Today in Legal HistoryAs part of Black History Month, Westlaw Insider will be examining issues and events that have shaped African American history. 

In what has been called the first step against African American slavery in the English colonies, the authors of the Germantown Petition Against Slavery called upon the golden rule to illuminate their protest.

Drafted by Francis Daniel Pastorius and signed by himself and three others, the petition stated: “There is a saying that we shall doe (sic) to all men like as we will be done ourselves; making no difference of what generation, descent or colour they are.”

Populated by carpenters, weavers, tailors, and shoemakers, the immigrant Mennonite and Quaker families that comprised Germantown knew the pain of religious persecution and valued the religious freedoms of their new home. As such, it was difficult for them to understand how some of their fellow English settlers could support the slave trade.

Five years after the founding of Germantown, Pastorius and three others presented their views on slavery to the nearby Dublin Quaker Meeting. Unfortunately, though the members of the Meeting agreed slavery was unjust, they were unable to arrive at a consensus that involved any direct action. The petition was forwarded to the Philadelphia Quarterly Meeting, then to the Philadelphia Yearly Meeting.

1688 Petition Against SlaveryMinutes indicate that the petition was ultimately sent to the London Yearly Meeting, though it’s unclear whether it actually arrived, as the LYM made no mention of it. The practice of slavery continued in the colonies, and was both tolerated and practiced by some Quaker communities.

Though their arguments often fell on deaf ears, the members of Germantown continued to speak against slavery. In time, their leadership influenced both Quaker abolitionists and Philadelphia society, and in 1776, Quakers penned an official proclamation banning slavery.

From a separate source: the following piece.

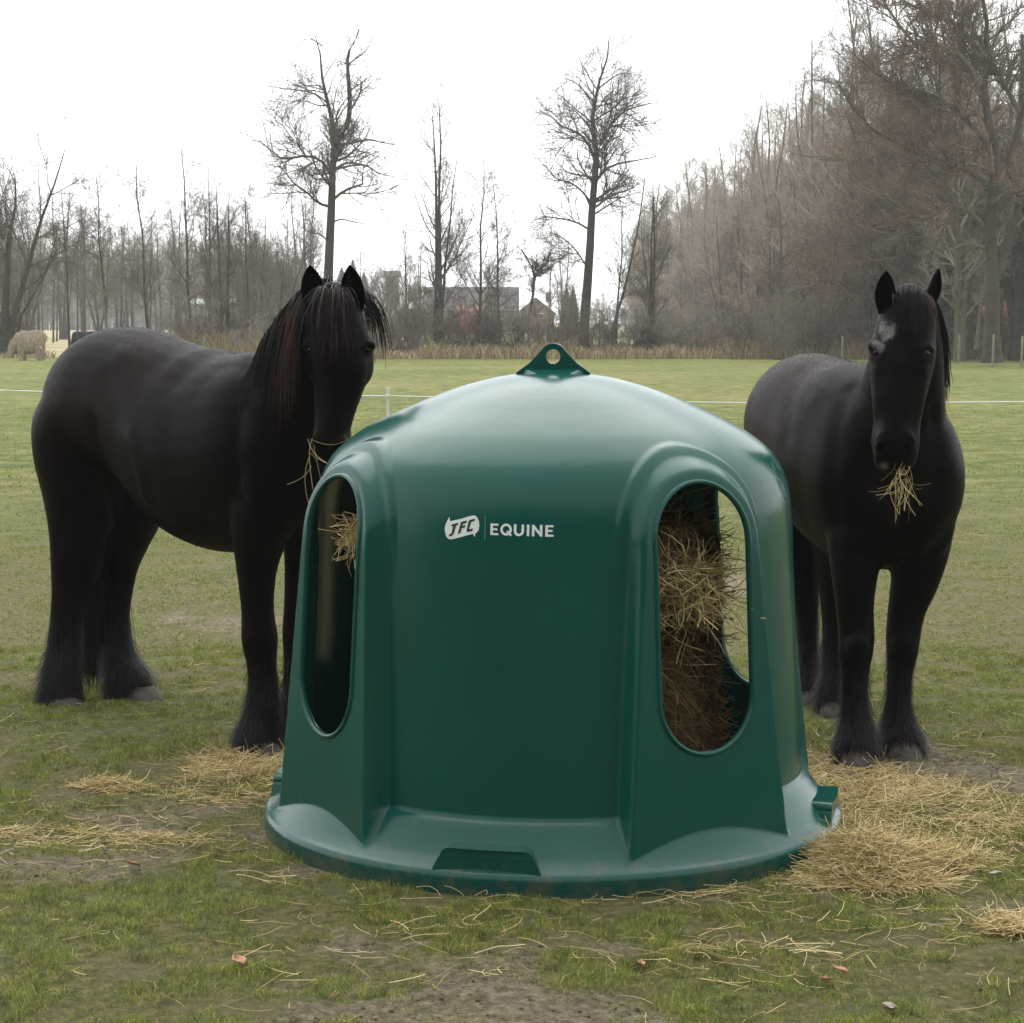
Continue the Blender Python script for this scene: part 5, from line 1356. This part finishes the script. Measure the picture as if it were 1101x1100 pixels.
# ------------------------------------------------------------------ buildings far behind the hedge
ROOFD = simple_mat('dark_roof', (.045, .042, .042), .8, .25, 1)
ROOFR = simple_mat('red_tiles', (.30, .085, .055), .8, .3, 1.5)
BRICK = simple_mat('brick_wall', (.23, .11, .08), .9, .25, 2)
PLAST = simple_mat('pale_plaster', (.62, .60, .56), .8, .1, 1)
DBRICK = simple_mat('dim_wall', (.13, .115, .105), .9, .2, 1)
GLASS = simple_mat('window_glass', (.03, .035, .04), .15, .1, 1, .6)
GREENP = simple_mat('green_sheet', (.16, .24, .19), .6, .1, 1)
REDP = simple_mat('red_boards', (.42, .055, .04), .7, .12, 1)
WHT = simple_mat('white_paint', (.75, .75, .73), .6, .06, 1)
def house(name, label, px0, px1, ridge_y, eave_y, Y, depth, wallm, roofm, wins=(), gable=False, chimney=None, doors=()):
    x0, x1 = at(px0, 350, Y).x, at(px1, 350, Y).x; zr, ze = at(550, ridge_y, Y).z, at(550, eave_y, Y).z
    r = empty(name, ((x0 + x1) / 2, Y + depth / 2, 0), label=label, cat='building')
    mb = MB(); ym = Y + depth / 2
    if gable:
        V = [(x0, Y, -.2), (x1, Y, -.2), (x1, Y, ze), ((x0 + x1) / 2, Y, zr), (x0, Y, ze)]; V += [(x, Y + depth, z) for x, _, z in V]
        mb.add(V, [(0, 1, 2, 3, 4), (9, 8, 7, 6, 5), (0, 5, 6, 1), (1, 6, 7, 2), (4, 9, 5, 0)])
    else:
        V = [(x0, Y, -.2), (x0, Y, ze), (x0, ym, zr - .05), (x0, Y + depth, ze), (x0, Y + depth, -.2)]; V += [(x1, y, z) for _, y, z in V]
        mb.add(V, [(0, 1, 2, 3, 4), (9, 8, 7, 6, 5), (0, 5, 6, 1), (3, 8, 9, 4)])
    mb.build('wall', wallm, r)
    mb = MB(); e = .35; t = .15
    if gable:
        xm = (x0 + x1) / 2
        for sx in (x0 - e, x1 + e):
            za = ze - (zr - ze) * e / abs(xm - x0)
            V = [(sx, Y - e, za + .03), (xm, Y - e, zr + .03), (xm, Y + depth + e, zr + .03), (sx, Y + depth + e, za + .03)]; V += [(x, y, z + t) for x, y, z in V]
            mb.add(V, [(0, 1, 2, 3), (7, 6, 5, 4), (0, 4, 5, 1), (1, 5, 6, 2), (2, 6, 7, 3), (3, 7, 4, 0)])
    else:
        for sy in (Y - e, Y + depth + e):
            za = ze - (zr - ze) * e / (depth / 2)
            V = [(x0 - e, sy, za + .03), (x1 + e, sy, za + .03), (x1 + e, ym, zr + .03), (x0 - e, ym, zr + .03)]; V += [(x, y, z + t) for x, y, z in V]
            mb.add(V, [(0, 1, 2, 3), (7, 6, 5, 4), (0, 4, 5, 1), (1, 5, 6, 2), (2, 6, 7, 3), (3, 7, 4, 0)])
    rf = mb.build('roof', roofm, r)
    if chimney:
        mb = MB(); cx = at(chimney, 350, Y).x; mb.box((cx - .4, ym - .4, zr - .5), (cx + .4, ym + .4, zr + 1.0)); mb.build('chimney', BRICK, rf)
    for (wx, wy0, wy1, ww) in wins:
        cx = at(wx, 350, Y).x; za, zb = at(550, wy1, Y).z, at(550, wy0, Y).z; hw = ww * Y / F / 2
        mb = MB(); mb.box((cx - hw, Y - .06, za), (cx + hw, Y + .02, zb)); w_ = mb.build('window', WHT, r)
        mb = MB(); mb.box((cx - hw + .08, Y - .09, za + .08), (cx + hw - .08, Y - .061, zb - .08)); mb.build('pane', GLASS, w_)
    for (wx, wy0, ww) in doors:
        cx = at(wx, 350, Y).x; hw = ww * Y / F / 2; mb = MB(); mb.box((cx - hw, Y - .05, 0), (cx + hw, Y + .02, at(550, wy0, Y).z)); mb.build('door', DBRICK, r)
    return r
house('farm_barn', 'long grey-roofed barn behind the twin-stemmed tree', 456, 556, 309, 334, 330, 14, DBRICK, ROOFD, [(540, 337, 343, 6), (470, 338, 343, 5)], doors=[(524, 336, 9)])
house('red_shed', 'small bright red shed with white trim in front of the barn', 494, 517, 330, 336, 300, 6, REDP, ROOFR, [(499, 337.5, 342, 5), (510, 337.5, 342, 5)])
house('brick_house', 'brown brick farmhouse with white window near the lifting eye', 556, 596, 321, 337, 310, 9, simple_mat('dull_brick', (.17, .10, .078), .9, .25, 2), ROOFD, [(566, 337, 343, 6), (582, 337, 343, 5)], True, 590)
house('low_shed', 'low dark shed with pale front left of the twin-stemmed tree', 404, 456, 333, 340, 320, 8, DBRICK, ROOFD, [(413, 341, 344, 7)], doors=[(430, 341, 6)])
house('white_shed', 'small white shed beside the red one behind the hedge', 457, 472, 333, 338, 305, 5, PLAST, ROOFD, doors=[(464, 340, 3)])
house('grey_tower', 'tall narrow grey building rising left of the twin-stemmed tree', 415, 428, 292, 297, 345, 5, DBRICK, ROOFD, [(421, 302, 307, 4)])
house('far_greenhouse', 'long low pale green building in front of the far left wood', 205, 305, 322, 327, 370, 12, GREENP, simple_mat('pale_roof', (.42, .50, .47), .5, .1, 1), doors=[(215, 330, 5), (240, 330, 5), (265, 330, 5)])
house('tile_barn', 'low red-tiled brick barn glimpsed behind the oaks on the right', 1012, 1140, 318, 341, 185, 9, BRICK, ROOFR, [(1036, 347, 355, 8), (1085, 346, 354, 9)], doors=[(1040, 346, 9)])
# ------------------------------------------------------------------ pasture fence
STEELW = simple_mat('white_fence_tape', (.72, .73, .70), .5, .05, 8)
WOODP = simple_mat('weathered_stake', (.22, .20, .14), .9, .2, 6)
line = [(-18, 31), (-9.3, 27.6), (at(417, 430, 22.6).x, 22.6), (6.4, 21.3), (9.6, 21.2)]
def fz(i): return .96
root = empty('fence_tape', (0, 22, 0), label='single white electric fence tape strung across the pasture', cat='fence')
Ps = []
for (a_, b_) in zip(line, line[1:]):
    n = 14
    Ps.append([(a_[0] + (b_[0] - a_[0]) * i / n, a_[1] + (b_[1] - a_[1]) * i / n, .945 - .05 * math.sin(PI * i / n)) for i in range(n + 1)])
P = np.array(Ps); V, q = tubes(P, np.full(P.shape[:2], .0085), 6); place('tape', V, q, STEELW, root)
for i, (x, y) in enumerate(line):
    r = empty('fence_post', (x, y, 0), label=('white plastic fence post standing just left behind the feeder dome' if i == 2 else ('white plastic fence post out on the %s pasture' % ('left' if i < 2 else 'right'))), cat='fence post',
              group='white plastic fence posts')
    mb = MB(); mb.box((x - .014, y - .010, -.1), (x + .014, y + .010, 1.02)); mb.box((x - .022, y - .016, 1.02), (x + .022, y + .016, 1.035)); mb.build('post', STEELW, r, bevel=.004)
    mb = MB(); mb.box((x - .03, y - .03, .93), (x + .03, y - .012, .96)); mb.build('insulator', STEELW, r, bevel=.004)
    mb = MB(); mb.box((x - .05, y - .02, .16), (x + .05, y + .0, .18)); mb.build('foot_step', STEELW, r, bevel=.003)
for (px, top, bot, Y, lab) in ((1030, 360, 392, 84, 'left wooden stake at the foot of the right wood'), (1067, 360, 397, 78, 'right wooden stake at the foot of the right wood'), (905, 362, 388, 92, 'wooden stake at the wood foot left of the right horse head'), (1098, 362, 399, 76, 'wooden stake at the right picture edge')):
    p = Vector(tr_at(px, Y)); h = hts(top, Y); P = np.array([[(p.x, p.y, -.2), (p.x + .02, p.y, h * .5), (p.x + .03, p.y, h), (p.x + .03, p.y, h + .03)]])
    o = place('wooden_stake', *tubes(P, np.array([[.05, .047, .045, .005]]), 7), WOODP); tag(o, lab, 'stake', 'wooden stakes at the wood edge')
# wire fence in front of the far left field
root = empty('wire_fence', (-22, 84, 0), label='thin wire fence in front of the pale cow and the dark bale', cat='fence')
for z in (.75, 1.1):
    P = np.array([[(-34 + i * 2.2, 80.0, z - .02 * (i % 2)) for i in range(12)]]); place('wire', *tubes(P, np.full(P.shape[:2], .003), 4), WOODP, root)
for i in range(6):
    x = -34 + i * 4.4; mb = MB(); mb.box((x - .04, 79.96, -.1), (x + .04, 80.04, 1.2)); mb.build('post', WOODP, root)
# ------------------------------------------------------------------ highland cow and dark bale
SHAG = island_mat('blond_coat', [(0, (.22, .16, .09)), (.4, (.46, .38, .26)), (1, (.66, .58, .44))], .8, .2)
SKIN = simple_mat('blond_hide', (.34, .26, .16), .9, .25, 4)
cY = 92.0; sc_ = cY / F
def cw(px, py, dy=0): return at(px, py, cY + dy)
cowr = empty('cow', (cw(32, 380).x, cY, 0), label='shaggy pale blond cow grazing beside the trees at the far left', cat='cow')
pts_ = [(cw(18, 366), .10, .14), (cw(20, 366), .28, .34), (cw(26, 367), .36, .42), (cw(33, 368), .38, .45), (cw(40, 366), .36, .42), (cw(45, 366), .28, .36), (cw(47.5, 367), .1, .12)]
parts = [loft(pts_, (0, 1, 0), 20, 4), loft([(cw(20, 366), .16, .20), (cw(16, 370), .15, .18), (cw(13, 376), .14, .13), (cw(12, 381), .09, .08)], (0, 1, 0), 16, 4)]
for (px, dy) in ((23, -.2), (25, .25), (42, -.2), (45, .25)): parts.append(loft([(cw(px, 372, dy), .14, .14), (cw(px, 380, dy), .09, .09), (cw(px, 387.5, dy), .07, .08)], (1, 0, 0), 12, 3))
CV_, CQ_, CT_ = fuse(parts, .04, 3)
place('body', CV_, [CQ_] + ([CT_] if len(CT_) else []), SKIN, cowr, True)
rg = np.random.RandomState(2); place('shaggy_hair', *fur(rg, CV_, CQ_, 9000, np.full(9000, .22), np.array([0, 0, -1.]), .35, .02), SHAG, cowr)
for s_ in (-1, 1):
    P = np.array([[tuple(cw(14, 372, s_ * .12)), tuple(cw(13, 371, s_ * .35)), tuple(cw(12, 369, s_ * .5)), tuple(cw(11, 366, s_ * .55))]]); place('horn', *tubes(P, np.array([[.03, .027, .02, .005]]), 6), simple_mat('horn_%d' % (s_ + 1), (.4, .36, .28), .5), cowr)
BLK = simple_mat('black_wrap', (.008, .008, .009), .75, .2, 3, .1, .4, 6)
bY = 104.0; p0 = at(76, 374, bY); p1 = at(110, 356, bY); xm = (p0.x + p1.x) / 2; hw = (p1.x - p0.x) / 2; zt = p1.z
V = []; seg = 28; lv = 10
rg = np.random.RandomState(3)
for i in range(lv + 1):
    t = i / lv * 2 - 1; k = (1 - abs(t) ** 8) ** .3 if abs(t) < 1 else .0; k = max(k, .02)
    for j in range(seg):
        q = 2 * PI * j / seg; r = zt / 2 * k * (1 + .02 * rg.randn()); V.append((xm + t * hw, bY + r * math.cos(q), zt / 2 + r * math.sin(q) * (1 if math.sin(q) > 0 else .96)))
ii = np.arange((lv + 1) * seg).reshape(lv + 1, seg); q = np.stack([ii[:-1], np.roll(ii[:-1], -1, 1), np.roll(ii[1:], -1, 1), ii[1:]], -1).reshape(-1, 4)
o = place('silage_bale', np.array(V), q, BLK, None, True); tag(o, 'black rounded bale lying in the straw field behind the left horse rump', 'bale')
# ------------------------------------------------------------------ damp air
mb = MB(); mb.box((-330, -12, -1.3), (330, 900, 34))
hm = bpy.data.materials.new('damp_air'); hm.use_nodes = True; nt = hm.node_tree
for n_ in list(nt.nodes):
    if n_.type == 'BSDF_PRINCIPLED': nt.nodes.remove(n_)
pv = nt.nodes.new('ShaderNodeVolumePrincipled'); pv.inputs['Color'].default_value = (.92, .95, .98, 1); pv.inputs['Density'].default_value = .0006
nt.links.new(pv.outputs[0], nt.nodes['Material Output'].inputs['Volume'])
o = mb.build('haze', hm); tag(o, kind='stuff', label='thin grey damp air over the fields', cat='haze')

The original 1866 petition against slavery was re-discovered in 1844, and inspired abolitionists of the time. Though more than 150 years had passed since its creation, the sentiments of the document still rang true:

“Pray, what thing in the world can be done worse towards us, than if men should rob or steal us away, and sell us for slaves to strange countries; separating husbands from their wives and children … And we who profess that it is not lawful to steal, must likewise, avoid to purchase such things as are stolen, but rather help to stop this robbing and stealing if possible.”